As generated, each loop level requires computation to control the loop: initialization of the LCV outside the loop, and an increment, compare, and branch inside the loop. The compiler and ISA provide a handful of mechanisms to reduce or eliminate this overhead.

First, the compiler typically converts simple counting loops to count down rather than up, slightly reducing the cost of the compare and branch operation.

Second, if the body of a loop consists entirely of another loop, the compiler can collapse the two loops into a single loop whose trip count is the product of the original loops.

Finally, and most significantly, the compiler can leverage an ISA feature called the Nested Loop Controller (NLC), which provides hardware loop control similar to VCOP for up to two levels of loop nesting.

The NLC allows loops to be collapsed even if the outer loop has code in addition to the inner loop, by providing automatically-generated predicates for the outer loop code.

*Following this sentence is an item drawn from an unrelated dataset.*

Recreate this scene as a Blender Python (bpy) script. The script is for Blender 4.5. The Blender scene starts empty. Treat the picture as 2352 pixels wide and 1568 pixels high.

The combination of the compiler’s collapsing and the NLC reduce loop control overhead to an acceptable degree. Virtually all kernels should have at least the two inner levels collapsed and controlled by the NLC. Often there are at least two levels that the compiler can collapse, so most loops execute as either singly nested loops, or in rare cases, doubly or triply nested loops. This is important because the C7x relies on software pipelining for performance, and only the inner loop can be pipelined.